(Data lines):
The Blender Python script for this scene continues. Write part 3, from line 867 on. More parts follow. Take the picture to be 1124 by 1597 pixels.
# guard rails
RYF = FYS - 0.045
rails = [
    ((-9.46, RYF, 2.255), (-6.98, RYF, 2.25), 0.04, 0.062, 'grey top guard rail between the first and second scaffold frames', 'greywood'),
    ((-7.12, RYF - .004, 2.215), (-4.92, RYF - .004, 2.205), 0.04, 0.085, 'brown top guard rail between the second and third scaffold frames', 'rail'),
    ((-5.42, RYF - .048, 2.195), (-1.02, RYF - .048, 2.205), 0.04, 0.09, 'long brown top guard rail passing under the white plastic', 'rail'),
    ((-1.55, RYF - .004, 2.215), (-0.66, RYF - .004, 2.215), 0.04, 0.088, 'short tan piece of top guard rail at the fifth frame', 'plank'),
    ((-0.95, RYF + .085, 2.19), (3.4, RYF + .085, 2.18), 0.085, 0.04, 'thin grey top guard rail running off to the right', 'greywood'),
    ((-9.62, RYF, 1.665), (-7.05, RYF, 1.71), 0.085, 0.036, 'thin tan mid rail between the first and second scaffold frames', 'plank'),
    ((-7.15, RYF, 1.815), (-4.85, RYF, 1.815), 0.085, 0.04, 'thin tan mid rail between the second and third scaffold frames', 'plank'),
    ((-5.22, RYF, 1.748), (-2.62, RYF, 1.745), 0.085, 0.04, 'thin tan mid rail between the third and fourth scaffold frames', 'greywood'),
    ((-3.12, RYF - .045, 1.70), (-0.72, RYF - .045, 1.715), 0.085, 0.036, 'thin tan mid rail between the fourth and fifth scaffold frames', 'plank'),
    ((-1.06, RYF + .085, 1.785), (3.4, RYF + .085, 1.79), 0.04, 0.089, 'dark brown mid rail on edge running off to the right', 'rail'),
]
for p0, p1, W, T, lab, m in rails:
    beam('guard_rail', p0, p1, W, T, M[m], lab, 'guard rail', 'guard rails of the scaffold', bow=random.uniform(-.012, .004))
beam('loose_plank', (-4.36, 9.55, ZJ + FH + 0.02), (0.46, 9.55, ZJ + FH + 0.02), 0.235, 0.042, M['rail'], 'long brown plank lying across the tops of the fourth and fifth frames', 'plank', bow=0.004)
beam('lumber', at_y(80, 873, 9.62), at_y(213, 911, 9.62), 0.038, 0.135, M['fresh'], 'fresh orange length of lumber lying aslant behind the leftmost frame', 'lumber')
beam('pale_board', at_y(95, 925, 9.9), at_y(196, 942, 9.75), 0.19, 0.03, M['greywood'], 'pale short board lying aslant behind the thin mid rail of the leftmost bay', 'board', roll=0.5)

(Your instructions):
Write each line above out exactly.

(Exercise answer):
The Blender Python script for this scene continues. Write part 3, from line 867 on. More parts follow. Take the picture to be 1124 by 1597 pixels.
# guard rails
RYF = FYS - 0.045
rails = [
    ((-9.46, RYF, 2.255), (-6.98, RYF, 2.25), 0.04, 0.062, 'grey top guard rail between the first and second scaffold frames', 'greywood'),
    ((-7.12, RYF - .004, 2.215), (-4.92, RYF - .004, 2.205), 0.04, 0.085, 'brown top guard rail between the second and third scaffold frames', 'rail'),
    ((-5.42, RYF - .048, 2.195), (-1.02, RYF - .048, 2.205), 0.04, 0.09, 'long brown top guard rail passing under the white plastic', 'rail'),
    ((-1.55, RYF - .004, 2.215), (-0.66, RYF - .004, 2.215), 0.04, 0.088, 'short tan piece of top guard rail at the fifth frame', 'plank'),
    ((-0.95, RYF + .085, 2.19), (3.4, RYF + .085, 2.18), 0.085, 0.04, 'thin grey top guard rail running off to the right', 'greywood'),
    ((-9.62, RYF, 1.665), (-7.05, RYF, 1.71), 0.085, 0.036, 'thin tan mid rail between the first and second scaffold frames', 'plank'),
    ((-7.15, RYF, 1.815), (-4.85, RYF, 1.815), 0.085, 0.04, 'thin tan mid rail between the second and third scaffold frames', 'plank'),
    ((-5.22, RYF, 1.748), (-2.62, RYF, 1.745), 0.085, 0.04, 'thin tan mid rail between the third and fourth scaffold frames', 'greywood'),
    ((-3.12, RYF - .045, 1.70), (-0.72, RYF - .045, 1.715), 0.085, 0.036, 'thin tan mid rail between the fourth and fifth scaffold frames', 'plank'),
    ((-1.06, RYF + .085, 1.785), (3.4, RYF + .085, 1.79), 0.04, 0.089, 'dark brown mid rail on edge running off to the right', 'rail'),
]
for p0, p1, W, T, lab, m in rails:
    beam('guard_rail', p0, p1, W, T, M[m], lab, 'guard rail', 'guard rails of the scaffold', bow=random.uniform(-.012, .004))
beam('loose_plank', (-4.36, 9.55, ZJ + FH + 0.02), (0.46, 9.55, ZJ + FH + 0.02), 0.235, 0.042, M['rail'], 'long brown plank lying across the tops of the fourth and fifth frames', 'plank', bow=0.004)
beam('lumber', at_y(80, 873, 9.62), at_y(213, 911, 9.62), 0.038, 0.135, M['fresh'], 'fresh orange length of lumber lying aslant behind the leftmost frame', 'lumber')
beam('pale_board', at_y(95, 925, 9.9), at_y(196, 942, 9.75), 0.19, 0.03, M['greywood'], 'pale short board lying aslant behind the thin mid rail of the leftmost bay', 'board', roll=0.5)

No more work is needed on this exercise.